『思考の整理学(著者:外山滋比古、ちくま文庫)』の紹介マンガです。

■創作における悩み

僕はこの本を読むまで、学生時代からそれこそ10年以上悩んでいたことがありました。

・個性とは何か?

・自意識や主張こそが個性のような気がするが、、、素晴らしいと思う作品ほど作者の自意識や主張を感じないのは何故か?

・つまり主張は不要なのか?でもそうなると、個性は無くなるのではないか?

おそらく、みずから作品づくりをしたことがある人なら、同じような悩みを持ったことがあるのではないでしょうか・・・・?

■触媒としての個性

『思考の整理学』では、T・S・エリオットの「伝統と個人の才能」から下記を引用しています。

「詩人はつねに、自己をより価値のあるものに服従させなくてはならない。芸術の発達は不断の自己犠牲であり、不断の個性の消滅である。芸術とはこの脱個性化の過程にほかならない。」

「詩の創造に際して起こるのは、酸素と二酸化硫黄とのあるところへ、プラチナのフィラメントを入れたときに起こる化学反応に似ている」(この化学的知識は不正確ではあるが、要は創造と触媒反応の類似性を指摘している)

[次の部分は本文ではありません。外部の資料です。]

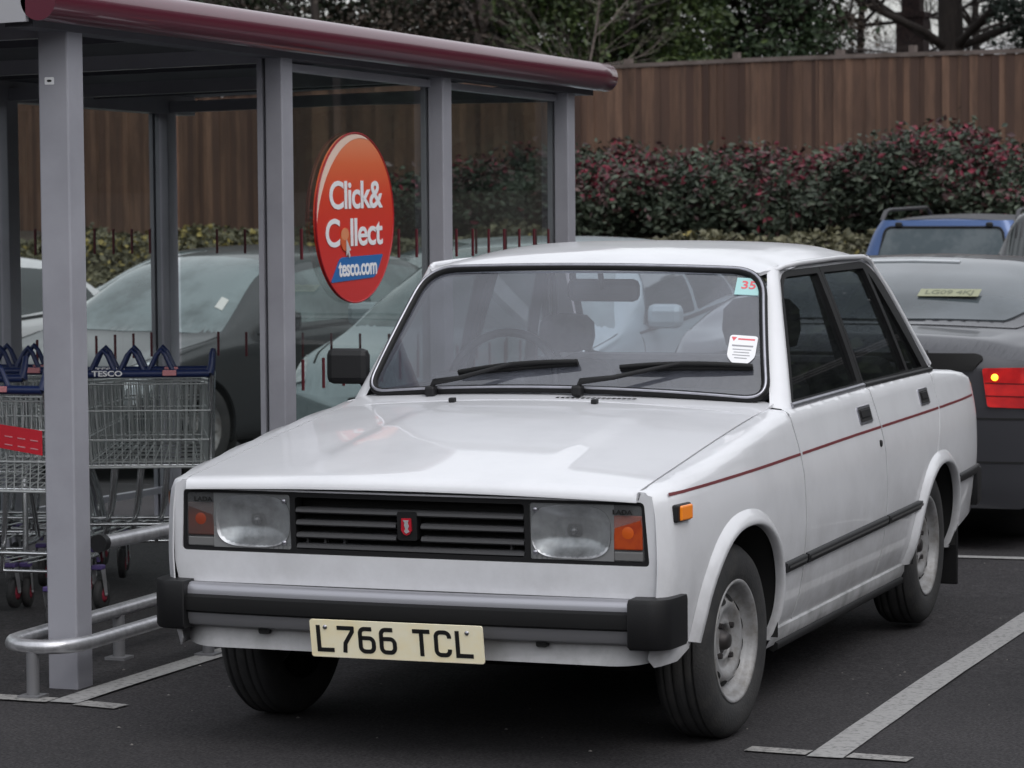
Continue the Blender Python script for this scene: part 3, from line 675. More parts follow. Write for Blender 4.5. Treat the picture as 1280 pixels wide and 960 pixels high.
# wheels
def make_wheel(loc, sgn, steer=0):
    root_n = MB()
    R0, hwid = .287, .083
    pr = [(.176, .070), (.182, .076), (.200, .084), (.225, .087), (.250, .084), (.268, .076), (.277, .066)]
    for g_ in (.045, .018, -.018, -.045): pr += [(R0, g_+.008), (R0-.0, g_+.004), (R0-.004, g_+.002), (R0-.004, g_-.002), (R0, g_-.004)]
    pr += [(.277, -.066), (.268, -.076), (.225, -.087), (.182, -.076), (.176, -.07)]
    root_n.lathe(pr, 64); t = root_n.build('wheel', tyre_mat, car, fix=True)
    t.name = 'tyre'
    rim = MB()
    rim.lathe([(.168, .068), (.180, .074), (.184, .078), (.180, .081), (.174, .079), (.166, .068), (.163, .055), (.158, .045), (.150, .040), (.143, .025), (.139, .028), (.128, .045), (.112, .056), (.098, .054), (.085, .040), (.076, .036), (.060, .040), (.052, .044), (.047, .036), (.045, .015), (0, .012)], 64)
    ro_ = rim.build('rim', rim_mat, t)
    sl = MB()
    for k in range(12):
        q = 2*PI*k/12
        outl = ell((0, 0), .0215, .0105, 0, 2*PI, 14, 2.3)[:-1]; vs = []
        for u, v in outl:
            r_, a_ = .128+v, q+u/.128; off = .0475+(.128-r_)*.9
            vs.append((off, r_*math.cos(a_), r_*math.sin(a_)))
        sl.add(vs, [tuple(range(len(vs)))])
    sl.build('vent_slots', dark_void, t)
    hb = MB(); hb.lathe([(0, .058), (.020, .057), (.026, .050), (.030, .034), (.043, .030), (.044, .010)], 24)
    for k in range(4):
        q = 2*PI*k/4+.4; hb.lathe([(0, .052), (.0085, .052), (.0095, .036)], 6, c=(0, .062*math.cos(q), .062*math.sin(q)), smooth=False)
    hb.build('hub', mat('dirty_hub', (.05, .045, .045), .5, metal=.6), t)
    t.location = loc; t.rotation_euler = (.3, 0, (0 if sgn > 0 else PI)+steer)
    return t
wheel0 = None
for (c, st) in ((FHUB, -.07), (RHUB, 0)):
    for sgn in (1, -1):
        wh = make_wheel((sgn*.693, c[0], c[1]), sgn, st)
        wh.name = 'wheel'
# underbody, axle
MB().box((0, 2.05, .27), (1.2, 2.9, .14)).build('underbody', dark_void, car)

# interior
vin = mat('dark_seat_cloth', (.06, .06, .066), .85, noise=(40, (.085, .085, .09), .4, .6))
def seat(x, y):
    s = MB(); sl_ = [(0, -.24, .38, .12), (0, .05, .40, .13), (0, .22, .42, .13)]
    rows = []
    for z, hw_, d, yo in ((.46, .22, .10, 0), (.60, .235, .11, .03), (.80, .225, .10, .08), (.93, .195, .085, .115), (1.0, .15, .06, .13), (1.02, .09, .03, .135)):
        rows.append([(x+u, y+yo+v, z) for u, v in ell((0, 0), hw_, d, 0, 2*PI, 28, 3.2)[:-1]])
    s.grid(rows, closed=True); s.add(rows[-1], [tuple(range(len(rows[-1])))])
    b = s.build('seat', vin, car)
    c_ = MB(); c_.box((x, y-.27, .47), (.5, .52, .16), bev=.05).build('seat_cushion', vin, b)
    return b
seat(-.30, 2.12); seat(.36, 2.20)
for x, y, hk in ((-.30, 2.27, .72), (.38, 2.36, 1.0)):
    rows = []
    for z, a, d in ((1.055, .05, .03), (1.075, .125, .04), (1.13, .14, .045), (1.20, .135, .042), (1.235, .10, .03), (1.243, .04, .012)):
        rows.append([(x+u, y+v, 1.02+(z-1.03)*hk) for u, v in ell((0, 0), a*hk, d, 0, 2*PI, 20, 3)[:-1]])
    hm = MB().grid(rows, closed=True).build('headrest', vin, car)
MB().box((0, 3.18, .70), (1.28, .2, .56), bev=.06).box((0, 3.32, .93), (1.3, .3, .03)).build('rear_bench', vin, car)
# dashboard
rows = []
for x in np.linspace(-.66, .66, 13):
    rows.append([(x, y+.04*(1-(x/.66)**2)*-1, z+.02*(1-(x/.66)**2)) for y, z in ((1.42, .945), (1.55, .955), (1.66, .950), (1.70, .93), (1.70, .86), (1.66, .70))])
MB().grid(rows).build('dashboard', mat('dash_vinyl', (.035, .035, .038), .55, bump=(200, .3)), car, sharp=50)
MB().box((-.36, 1.62, .975), (.34, .14, .06), bev=.02).build('instrument_binnacle', mat('dash_vinyl'), car)
sw = [(-.36+.19*math.cos(q), 1.78+.19*math.sin(q)*.42*.9, .985+.19*math.sin(q)*.91-.03) for q in np.linspace(0, 2*PI, 40)[:-1]]
MB().tube(sw, .015, 8, closed=True).tube([sw[0], (-.36, 1.76, .95), sw[19]], .012, 6).build('steering_wheel', black_plastic, car)
m = MB(); m.box((-.005, 1.80, 1.275), (.25, .03, .075), bev=.022); mir_o = m.build('rear_view_mirror', mat('mirror_backing', (.03, .03, .035), .4), car)
MB().tube([(-.005, 1.79, 1.28), (-.005, 1.76, 1.35)], .010, 6).build('mirror_stem', black_plastic, mir_o)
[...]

T・S・エリオットは、個性を表現するという常識に対し、個性を脱却しなければいけないという考え方を打ち出し、個性の役割は「触媒」であると考えたのです。

「私」という触媒があって初めて反応する素材があり、その反応の場を提供することこそが個性。その中でより良い組み合わせを見つけることが最優先であって、自分の主張は数多ある素材のひとつにすぎないよ、というわけです。

これを読んだとき「これだ!!!!!!」と衝撃をうけました。それまでの知識や経験や感覚が全て繋がったかのように感じました。作品づくりだけでなく、人間関係、組織づくり、全てに通底するように思います。

それ以来、作品や仕事で自分の主張に固執することをやめました。できないときもたくさんありますが。笑

あくまで主観は素材のひとつ。優先されるのは、いかにより良い組み合わせを見出せるか。それを楽しみながらやれたら最高ですね。それを毎日意識しながらマンガを描いてます。

そんなわけで、この本は僕の創作人生にとって転換点となった特別な本です。

他にも「アイディア出しは寝起きが最高、そのために朝ごはんは食べないor遅めに食べる」とか「アイディアはまず寝かせよう」とか、アイディア出しが趣味の僕にとって最高の指南書になっています。